E ancora: “In sei mesi si può fare. Come anche l’abolizione delle Province; per davvero, non come s’è fatto finora. Se invece riteniamo che lo spazio per parlare con il centrodestra non ci sia,allora andiamo a votare. Ma in fretta”. Dopo aver criticato l’atteggiamento di Bersani che pietiva una manciata di voti “alla ricerca di un accordicchio politico” con persone come la “capogruppo dei 5 Stelle, che hanno dimostrato arroganza e tracotanza nei nostri confronti”, la stoccata finale: “Se un marziano fosse arrivato in Italia il 25 febbraio, avrebbe visto tre leader convinti di aver vinto o comunque di essere andati bene, più un quarto, Monti, che diceva: in pochi giorni non potevo fare di più”. E aggiunge: “Nel frattempo l’economia attraversa una crisi drammatica (…) Noi non dobbiamo inseguire Grillo. Facciamo noi i tagli alla politica, aboliamo il finanziamento pubblico ai partiti e poi vediamo chi insegue”.
Nel Pd l’intervista di Renzi non è piaciuta, sono rispuntate le delegittimazioni, con accuse varie, tra cui quella di “rotture” e di una futuribile “lista Renzi”, Il contrasto verte in modo particolare sulla “visione Renzi” e sull’abolizione del finanziamento pubblico, che il Pd non vuole eliminare perché, si dice, altrimenti la politica la farebbero solo “i ricchi”. Ciò che non impedisce a Renzi di ribattere: “In Italia abbiamo il più grande finanziamento pubblico ai partiti, non mi pare che questo abbia dissuasi i ricchi dal fare politica”.

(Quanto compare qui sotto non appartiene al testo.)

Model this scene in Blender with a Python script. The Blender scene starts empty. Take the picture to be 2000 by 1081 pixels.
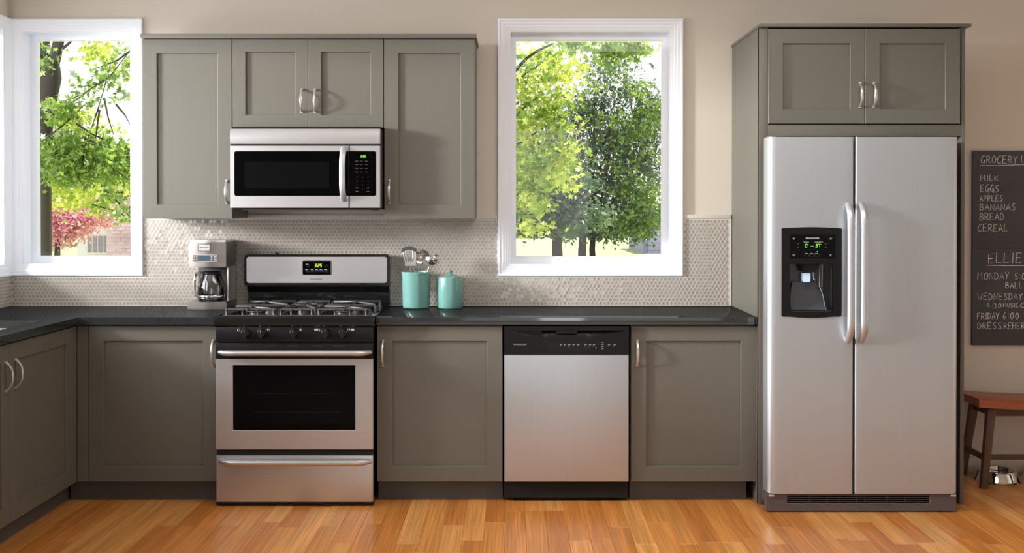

Ecco, questi sono i termini del dibattito. Che dire? Due sole osservazioni. La prima è che Renzi da ultimo, ma un paio di settimane fa anche Luca Ricolfi su La Stampa hanno invocato una legge (“necessaria”, “indispensabile”) sulla diminuzione dei parlamentari, sull’abolizione del Senato come doppione, sul Senato come Camera delle autonomie, su maggiori poteri al presidente del Consiglio, sulle competenze legislative delle Regioni e della Camera dei deputati. Ebbene, questa legge è stata approvata nel 2005 dal vituperato Berlusconi con ampia maggioranza in Parlamento, solo che subito furono raccolte le firme – guarda caso dal Pd, da Di Pietro, dai girotondini, da Rifondazione e da tutta la cosiddetta intellighenzia nostrana – e nel referendum del 24-25 giugno del 2006, un paio di mesi dopo la vittoria di Prodi, quella legge fu spazzata via proprio per la propaganda di coloro che ora la invocano.
La seconda osservazione è che Renzi dice delle cose di buon senso, talmente di buon senso che sono scontate, e il guaio è proprio questo, che in Italia è guardato con diffidenza proprio chi dice cose di buon senso.